DATASET SECTION:
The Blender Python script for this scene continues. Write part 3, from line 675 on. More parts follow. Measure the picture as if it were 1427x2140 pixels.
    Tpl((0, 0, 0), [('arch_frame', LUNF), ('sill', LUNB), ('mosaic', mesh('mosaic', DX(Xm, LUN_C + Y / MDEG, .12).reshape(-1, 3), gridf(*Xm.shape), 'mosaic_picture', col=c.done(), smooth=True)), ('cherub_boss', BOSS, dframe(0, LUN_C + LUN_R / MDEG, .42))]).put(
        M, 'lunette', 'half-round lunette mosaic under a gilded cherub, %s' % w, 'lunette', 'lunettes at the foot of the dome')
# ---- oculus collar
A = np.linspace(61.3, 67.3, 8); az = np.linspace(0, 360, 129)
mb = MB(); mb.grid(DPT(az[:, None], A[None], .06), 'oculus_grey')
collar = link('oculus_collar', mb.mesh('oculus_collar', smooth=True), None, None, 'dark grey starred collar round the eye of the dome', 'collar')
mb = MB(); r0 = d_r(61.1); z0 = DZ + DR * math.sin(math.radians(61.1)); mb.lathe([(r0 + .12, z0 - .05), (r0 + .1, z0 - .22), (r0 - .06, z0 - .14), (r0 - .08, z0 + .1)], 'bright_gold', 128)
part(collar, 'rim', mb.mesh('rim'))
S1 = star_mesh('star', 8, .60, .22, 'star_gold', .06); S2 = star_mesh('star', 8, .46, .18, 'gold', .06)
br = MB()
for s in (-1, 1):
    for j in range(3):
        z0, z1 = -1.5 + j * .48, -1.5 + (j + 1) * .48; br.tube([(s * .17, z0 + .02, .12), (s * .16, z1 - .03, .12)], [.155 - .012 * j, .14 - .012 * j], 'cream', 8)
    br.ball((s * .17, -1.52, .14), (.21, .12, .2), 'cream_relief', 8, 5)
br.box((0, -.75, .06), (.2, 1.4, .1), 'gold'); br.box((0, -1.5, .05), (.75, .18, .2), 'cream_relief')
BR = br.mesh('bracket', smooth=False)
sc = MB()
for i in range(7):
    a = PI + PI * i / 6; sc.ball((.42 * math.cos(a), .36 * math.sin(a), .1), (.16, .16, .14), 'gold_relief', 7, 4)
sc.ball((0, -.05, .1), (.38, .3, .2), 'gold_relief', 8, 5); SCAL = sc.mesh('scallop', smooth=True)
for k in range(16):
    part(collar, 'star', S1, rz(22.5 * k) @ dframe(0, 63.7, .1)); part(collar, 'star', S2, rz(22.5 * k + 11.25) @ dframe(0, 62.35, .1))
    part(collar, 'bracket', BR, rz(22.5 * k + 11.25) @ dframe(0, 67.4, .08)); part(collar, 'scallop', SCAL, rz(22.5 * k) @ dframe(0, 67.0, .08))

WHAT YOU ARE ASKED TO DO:
Copy out the material word for word and line for line.

THE ANSWER:
The Blender Python script for this scene continues. Write part 3, from line 675 on. More parts follow. Measure the picture as if it were 1427x2140 pixels.
    Tpl((0, 0, 0), [('arch_frame', LUNF), ('sill', LUNB), ('mosaic', mesh('mosaic', DX(Xm, LUN_C + Y / MDEG, .12).reshape(-1, 3), gridf(*Xm.shape), 'mosaic_picture', col=c.done(), smooth=True)), ('cherub_boss', BOSS, dframe(0, LUN_C + LUN_R / MDEG, .42))]).put(
        M, 'lunette', 'half-round lunette mosaic under a gilded cherub, %s' % w, 'lunette', 'lunettes at the foot of the dome')
# ---- oculus collar
A = np.linspace(61.3, 67.3, 8); az = np.linspace(0, 360, 129)
mb = MB(); mb.grid(DPT(az[:, None], A[None], .06), 'oculus_grey')
collar = link('oculus_collar', mb.mesh('oculus_collar', smooth=True), None, None, 'dark grey starred collar round the eye of the dome', 'collar')
mb = MB(); r0 = d_r(61.1); z0 = DZ + DR * math.sin(math.radians(61.1)); mb.lathe([(r0 + .12, z0 - .05), (r0 + .1, z0 - .22), (r0 - .06, z0 - .14), (r0 - .08, z0 + .1)], 'bright_gold', 128)
part(collar, 'rim', mb.mesh('rim'))
S1 = star_mesh('star', 8, .60, .22, 'star_gold', .06); S2 = star_mesh('star', 8, .46, .18, 'gold', .06)
br = MB()
for s in (-1, 1):
    for j in range(3):
        z0, z1 = -1.5 + j * .48, -1.5 + (j + 1) * .48; br.tube([(s * .17, z0 + .02, .12), (s * .16, z1 - .03, .12)], [.155 - .012 * j, .14 - .012 * j], 'cream', 8)
    br.ball((s * .17, -1.52, .14), (.21, .12, .2), 'cream_relief', 8, 5)
br.box((0, -.75, .06), (.2, 1.4, .1), 'gold'); br.box((0, -1.5, .05), (.75, .18, .2), 'cream_relief')
BR = br.mesh('bracket', smooth=False)
sc = MB()
for i in range(7):
    a = PI + PI * i / 6; sc.ball((.42 * math.cos(a), .36 * math.sin(a), .1), (.16, .16, .14), 'gold_relief', 7, 4)
sc.ball((0, -.05, .1), (.38, .3, .2), 'gold_relief', 8, 5); SCAL = sc.mesh('scallop', smooth=True)
for k in range(16):
    part(collar, 'star', S1, rz(22.5 * k) @ dframe(0, 63.7, .1)); part(collar, 'star', S2, rz(22.5 * k + 11.25) @ dframe(0, 62.35, .1))
    part(collar, 'bracket', BR, rz(22.5 * k + 11.25) @ dframe(0, 67.4, .08)); part(collar, 'scallop', SCAL, rz(22.5 * k) @ dframe(0, 67.0, .08))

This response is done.